Exporting a GPX file
What Trailkeep puts in a GPX export, which apps work best, and what to expect on your phone or watch.
Trailkeep exports one continuous trail line through your placed stops, plus named pins for each waypoint. Off-route traces you drew are included. The file is meant for navigation apps and GPS devices — not a mirror of everything in Trailkeep (check-ins and live safety data stay in the app).
Your plan, not ground truth. Routes and off-route segments in the export are exactly what you drew or placed — Trailkeep does not survey or verify that any path is legal, passable, or safe. Check closures, permissions, and terrain before you follow the file in the field or share it with others who might treat it as an official route.
What is in the file
<trk>— stitched route through Day 1 trailhead → camps/stops → … in order (one chain; Day 2+ continues from the previous night's stop)<wpt>— named pins with notes where you placed stops (Day 1 trailhead + each waypoint)- Off-route segments — village detours and side trips exactly as drawn
- Elevation — preserved when your uploaded GPX had
<ele>data
Day boundaries in Trailkeep are organizational (stats, list view). The export covers only the path between your placed stops — not unplanned sections of a long upload. If you uploaded a 300 km file but only mapped three days along one section, the export follows those three days, not the full upload.
How to export
- Trail panel — open Trail, then Export in the Route file section.
- Route preview — open the route map from Trail, then Export edited GPX.
Confirm in the dialog, then open the downloaded .gpx in your navigation app.
You need an uploaded GPX route first. See Uploading a GPX file.
Recommended apps
| App | Line + pins | Notes |
|---|---|---|
| Gaia GPS | Yes | Drag-drop or Share → Open in Gaia. Primary recommendation. |
| OsmAnd | Yes | Share → Open with OsmAnd. Follows geometry exactly. |
| Garmin handheld | Yes | USB → GARMIN/NewFiles/ or via Garmin Connect. |
| Footpath | Yes | Share → Open in Footpath (iOS). |
| Komoot | Line yes; pins often no on phone | Import → Stick to original route. Do not choose "Match to known ways" or off-trail traces reroute.
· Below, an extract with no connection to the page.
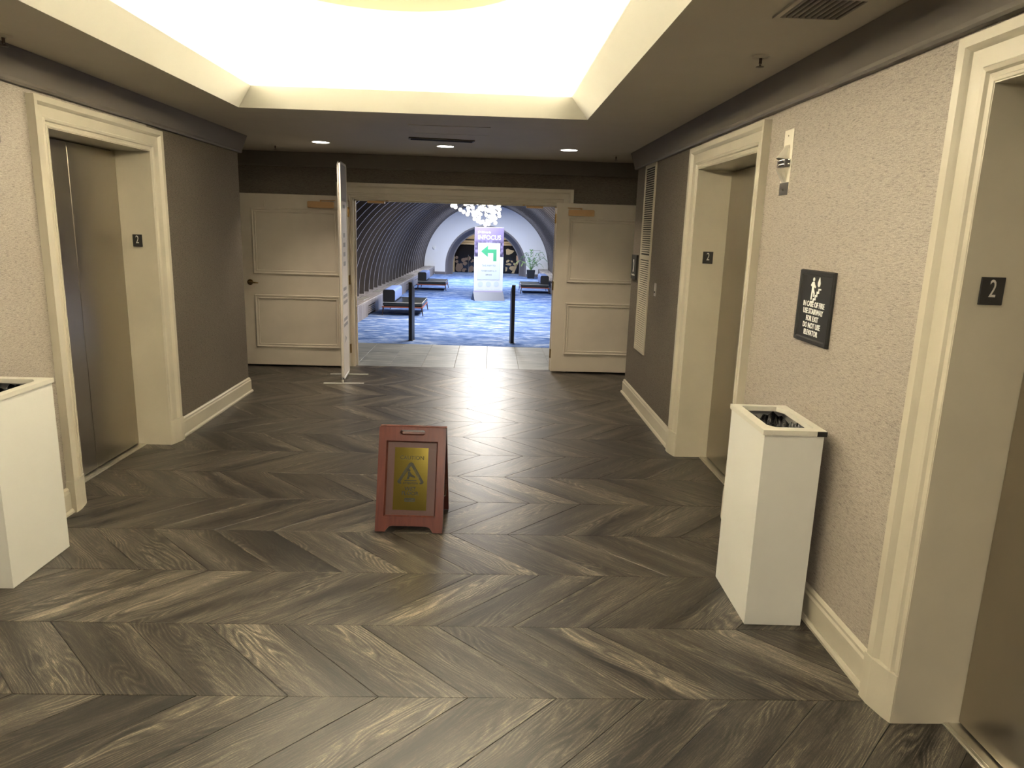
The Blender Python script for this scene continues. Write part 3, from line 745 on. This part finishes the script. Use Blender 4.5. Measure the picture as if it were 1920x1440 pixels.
post('black slab post left of the hall entrance, in front of the bench', -1.190, 10.70, R(-9))
post('black slab post right of the hall entrance, below the sign', .358, 10.70, R(6))

# ------------------------------------------------------------------ poster stand
st_ = thing('poster_stand', 'tall purple and white double-sided poster stand with green arrow', 'sign', (-.045, 17.42, 0), R(14))
b = B(); b.prism([(-.20, 0), (.20, 0), (0, .215)], lambda a, c, d: (d, a, c), -.375, .375); b.done('base', M_BASEG, st_)
b = B(); b.box(-.362, .362, -.012, .012, .165, 1.745, .002); b.done('board', M_STANDW, st_)
b = B(); b.box(-.360, .360, -.0145, -.0125, .165, .235); b.done('lower_band', M_LILAC, st_)
b = B(); b.box(-.360, .360, -.0145, -.0125, 1.05, 1.742); b.done('photo_header', M_PURP, st_)
text('JD Edwards', .068, M_WHITE, st_, (-.285, -.0155, 1.625), sx=1., align='LEFT')
text('INFOCUS', .150, M_WHITE, st_, (0.0, -.0155, 1.50), sx=.92, off=.001)
ps = B(); ps.box(-.275, .275, -.019, -.015, .50, 1.375, .001); po = ps.done('poster_sheet', M_POSTER, st_)
b = B(); arrow = [(-.20, 1.175), (-.03, 1.315), (-.03, 1.225), (.185, 1.225), (.185, .945), (.105, .945), (.105, 1.14), (-.03, 1.14), (-.03, 1.045)]
b.prism(arrow, fXZ, -.0195, -.0205); b.done('green_arrow', M_GREEN, po)
text('THIS WAY TO:', .062, M_INK, po, (0, -.020, .835), sx=.85, off=-.0005)
text('TOWER COURT A - D', .043, M_INK, po, (0, -.020, .71), sx=.9)
text('UPSTAIRS', .040, M_INK, po, (0, -.020, .615), sx=.95)
b = B()
for x in (-.2, 0., .2): b.prism([(x+.065*math.cos(2*math.pi*i/20), .39+.065*math.sin(2*math.pi*i/20)) for i in range(20)], fXZ, -.013, -.0145)
for x0, x1 in ((-.29, -.13), (-.08, .02), (.07, .10), (.15, .29)): b.box(x0, x1, -.0145, -.013, .262, .270)
b.done('footer_print', M_PALEP, st_)

# ------------------------------------------------------------------ palm
pl = thing('potted_palm', 'green palm in a black square planter beside the arch', 'plant', (1.47, 26.05, 0))
b = B(); b.faces([(-.12, -.12, 0), (.12, -.12, 0), (.12, .12, 0), (-.12, .12, 0), (-.15, -.15, .31), (.15, -.15, .31), (.15, .15, .31), (-.15, .15, .31)], [(0, 1, 2, 3), (0, 1, 5, 4), (1, 2, 6, 5), (2, 3, 7, 6), (3, 0, 4, 7), (4, 5, 6, 7)]); b.done('planter', M_BLACK, pl)
random.seed(11)
FR = [(-70, .36, .42), (-20, .55, .50), (10, .60, .45), (45, .42, .62), (160, .40, .50), (200, .30, .60), (185, .55, .34), (-5, .42, .25), (90, .2, .72), (130, .3, .62), (-110, .35, .45), (20, .5, .66), (215, .42, .3), (-45, .3, .3)]
for i, (az, reach, rise) in enumerate(FR):
    a = R(az); pts = []
    for k in range(9):
        s = k/8; rr = reach*s; zz = .30+rise*math.sin(s*math.pi*.62)*1.0
        if s > .7: zz -= (s-.7)*.25
        pts.append(Vector((rr*math.cos(a), rr*math.sin(a)*.7, zz)))
    b = B(); b.tube(pts, [.007-.0006*k for k in range(9)], 5)
    for k in range(2, 9):
        p = pts[k]; d = (pts[k]-pts[k-1]).normalized(); sd = d.cross(Vector((0, 0, 1))).normalized()
        for q in (-1, 1):
            ln = .13*(1-.5*abs(k-5)/5); tip = p+d*ln*.7+sd*q*ln*.6-Vector((0, 0, .04)); w_ = d*.011
            b.faces([p-w_, p+w_, (p+tip)/2+w_*1.3+Vector((0, 0, .01)), tip, (p+tip)/2-w_*1.3+Vector((0, 0, .01))], [(0, 1, 2, 3, 4)])
    b.done('frond', M_LEAF2 if i in (6, 12) else M_LEAF, pl, norm=False)

# ------------------------------------------------------------------ chandelier
ch = thing('globe_chandelier', 'cluster of glowing glass globes hanging in the vault', 'chandelier', (-.30, 20.0, 0))
Z0c = 2.56
b = B(); b.lathe([(.0, 0), (.30, 0), (.32, .01), (.32, .025)], (-.1, 0, Z0c-.025), 24); b.done('canopy', M_CHROME, ch, smooth=40)
GP = [(845, 382), (847, 389), (853, 381), (858, 380), (863, 381), (871, 386), (862, 396), (868, 400), (875, 404), (876, 393), (877, 399), (882, 386), (884, 392), (888, 383), (893, 384), (898, 382), (904, 386), (901, 382), (885, 400), (886, 405), (890, 406), (888, 412), (892, 399), (895, 401), (897, 394), (902, 395), (899, 404), (896, 410), (894, 416), (899, 418), (903, 417), (908, 395), (912, 397), (909, 405), (911, 415), (911, 420), (908, 422), (914, 421), (912, 384), (917, 386), (920, 396), (918, 399), (922, 402), (915, 408), (920, 407), (924, 408), (926, 411), (918, 415), (923, 414), (926, 419), (929, 392), (932, 383), (932, 388), (933, 395), (932, 402), (933, 407), (925, 400)]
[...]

Camp names may require web import (Komoot 2026+). |
| AllTrails | No | Not suitable for custom imported navigation. |
What you should not expect
- "Next camp in 15 km" on most watches — devices follow the line; remaining distance is usually to the end of the file, not the next pin.
- Day 2 as a separate start pin — the trail continues from last night's camp; you do not place Day 2+ starts on the map in Trailkeep.
- Check-in GPS — safety check-ins are not written into the GPX.
- Komoot parity — Komoot's own exports drop planner waypoints; imported Trailkeep pins are geometry-first on phone.
Komoot quick steps
- Save the
.gpxfrom Trailkeep. - Komoot app → Profile → Saved routes → Import.
- Choose Import to Plan a Route → Hiking.
- When prompted, choose Stick to original route (critical for off-trail traces).
- For named camp pins on phone, import via komoot.com web planner if needed, then sync to the app.
Garmin compatibility
Garmin handhelds may silently drop excess waypoint labels (typically up to 50 on older units). The export uses the full stored route resolution (up to 5,000 track points after upload simplification) — well within modern Garmin limits. Very large files may still be truncated on older hardware; split long thru-hikes if needed.
Waypoint name fallbacks
Unnamed stops get sensible export names:
| Type | Example |
|---|---|
| Water source | Day 1 Water |
| Resupply | Day 2 Resupply |
| Last stop of the day | Day 3 Camp |
| Other | Day 1 · Stop 2 |
Planning model (Day 1 start only)
- Day 1: place the trailhead on the map.
- Day 2+: continues from the last placed stop on the previous day (usually camp). You can still edit the Day 2+ label in the list (e.g. "Grinton B&B") — that is text only, not a second map pin.
- Village detours: click away from the route on the map to draw an off-trail path — not a separate day start.